=== Task inputs ===

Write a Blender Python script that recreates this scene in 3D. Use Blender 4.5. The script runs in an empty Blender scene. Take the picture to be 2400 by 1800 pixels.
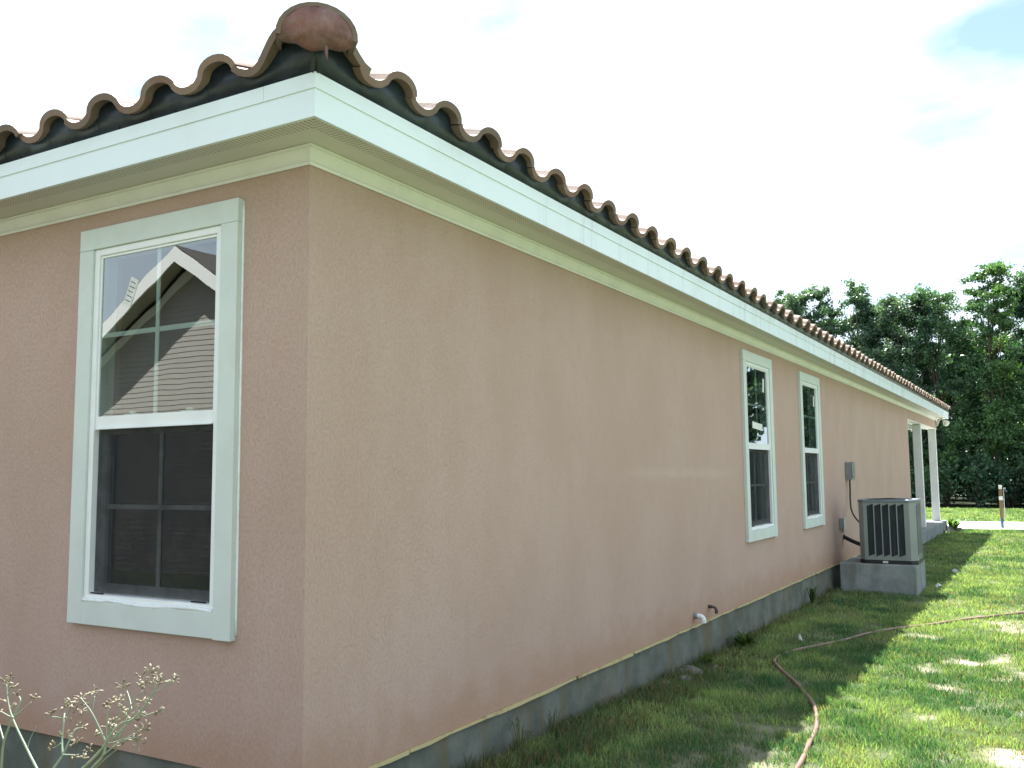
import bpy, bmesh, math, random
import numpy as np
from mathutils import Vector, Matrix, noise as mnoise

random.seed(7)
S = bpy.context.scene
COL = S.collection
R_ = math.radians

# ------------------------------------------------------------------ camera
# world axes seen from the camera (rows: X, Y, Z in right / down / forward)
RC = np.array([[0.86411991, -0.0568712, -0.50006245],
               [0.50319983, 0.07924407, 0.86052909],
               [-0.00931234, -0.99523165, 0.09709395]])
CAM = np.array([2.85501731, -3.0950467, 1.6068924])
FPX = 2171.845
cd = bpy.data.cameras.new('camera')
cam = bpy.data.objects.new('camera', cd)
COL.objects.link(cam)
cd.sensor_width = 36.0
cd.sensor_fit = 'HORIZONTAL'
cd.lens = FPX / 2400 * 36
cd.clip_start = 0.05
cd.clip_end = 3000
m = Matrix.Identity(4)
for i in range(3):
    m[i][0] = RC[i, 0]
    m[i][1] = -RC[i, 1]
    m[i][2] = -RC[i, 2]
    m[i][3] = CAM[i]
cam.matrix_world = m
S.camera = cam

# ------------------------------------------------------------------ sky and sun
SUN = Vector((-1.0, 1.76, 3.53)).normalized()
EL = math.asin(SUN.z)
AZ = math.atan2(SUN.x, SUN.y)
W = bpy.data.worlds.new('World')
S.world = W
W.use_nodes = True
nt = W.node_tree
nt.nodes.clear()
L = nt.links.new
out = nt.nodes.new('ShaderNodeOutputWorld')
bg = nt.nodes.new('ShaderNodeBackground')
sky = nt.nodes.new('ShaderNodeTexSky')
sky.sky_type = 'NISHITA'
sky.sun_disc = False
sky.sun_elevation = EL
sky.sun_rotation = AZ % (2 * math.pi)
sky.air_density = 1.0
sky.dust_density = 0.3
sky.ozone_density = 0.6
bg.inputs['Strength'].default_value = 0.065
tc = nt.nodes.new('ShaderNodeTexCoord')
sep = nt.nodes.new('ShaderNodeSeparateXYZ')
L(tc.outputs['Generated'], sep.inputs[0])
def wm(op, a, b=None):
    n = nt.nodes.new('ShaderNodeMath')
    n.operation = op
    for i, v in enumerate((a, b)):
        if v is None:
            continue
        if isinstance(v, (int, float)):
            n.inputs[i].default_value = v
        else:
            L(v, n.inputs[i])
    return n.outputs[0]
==
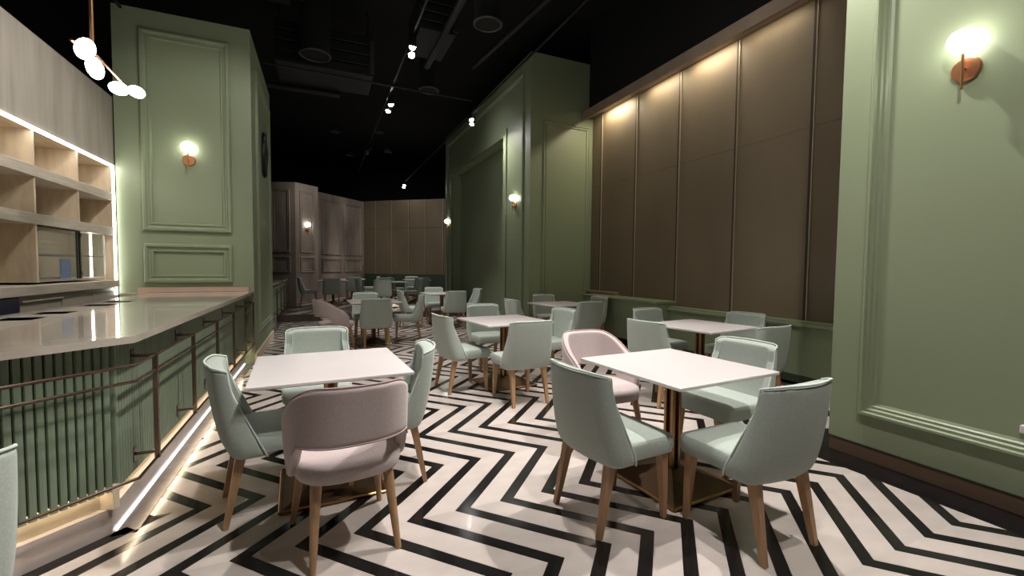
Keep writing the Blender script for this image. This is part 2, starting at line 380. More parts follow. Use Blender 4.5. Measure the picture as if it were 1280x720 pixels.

=== Given exercise ===
What lines above run from the one with "Write a Blender" to the one with "return n.outputs[0]"? Give them again exactly, ends included, and leave the pictures out.

=== Task answer ===
Write a Blender Python script that recreates this scene in 3D. Use Blender 4.5. The script runs in an empty Blender scene. Take the picture to be 2400 by 1800 pixels.
import bpy, bmesh, math, random
import numpy as np
from mathutils import Vector, Matrix, noise as mnoise

random.seed(7)
S = bpy.context.scene
COL = S.collection
R_ = math.radians

# ------------------------------------------------------------------ camera
# world axes seen from the camera (rows: X, Y, Z in right / down / forward)
RC = np.array([[0.86411991, -0.0568712, -0.50006245],
               [0.50319983, 0.07924407, 0.86052909],
               [-0.00931234, -0.99523165, 0.09709395]])
CAM = np.array([2.85501731, -3.0950467, 1.6068924])
FPX = 2171.845
cd = bpy.data.cameras.new('camera')
cam = bpy.data.objects.new('camera', cd)
COL.objects.link(cam)
cd.sensor_width = 36.0
cd.sensor_fit = 'HORIZONTAL'
cd.lens = FPX / 2400 * 36
cd.clip_start = 0.05
cd.clip_end = 3000
m = Matrix.Identity(4)
for i in range(3):
    m[i][0] = RC[i, 0]
    m[i][1] = -RC[i, 1]
    m[i][2] = -RC[i, 2]
    m[i][3] = CAM[i]
cam.matrix_world = m
S.camera = cam

# ------------------------------------------------------------------ sky and sun
SUN = Vector((-1.0, 1.76, 3.53)).normalized()
EL = math.asin(SUN.z)
AZ = math.atan2(SUN.x, SUN.y)
W = bpy.data.worlds.new('World')
S.world = W
W.use_nodes = True
nt = W.node_tree
nt.nodes.clear()
L = nt.links.new
out = nt.nodes.new('ShaderNodeOutputWorld')
bg = nt.nodes.new('ShaderNodeBackground')
sky = nt.nodes.new('ShaderNodeTexSky')
sky.sky_type = 'NISHITA'
sky.sun_disc = False
sky.sun_elevation = EL
sky.sun_rotation = AZ % (2 * math.pi)
sky.air_density = 1.0
sky.dust_density = 0.3
sky.ozone_density = 0.6
bg.inputs['Strength'].default_value = 0.065
tc = nt.nodes.new('ShaderNodeTexCoord')
sep = nt.nodes.new('ShaderNodeSeparateXYZ')
L(tc.outputs['Generated'], sep.inputs[0])
def wm(op, a, b=None):
    n = nt.nodes.new('ShaderNodeMath')
    n.operation = op
    for i, v in enumerate((a, b)):
        if v is None:
            continue
        if isinstance(v, (int, float)):
            n.inputs[i].default_value = v
        else:
            L(v, n.inputs[i])
    return n.outputs[0]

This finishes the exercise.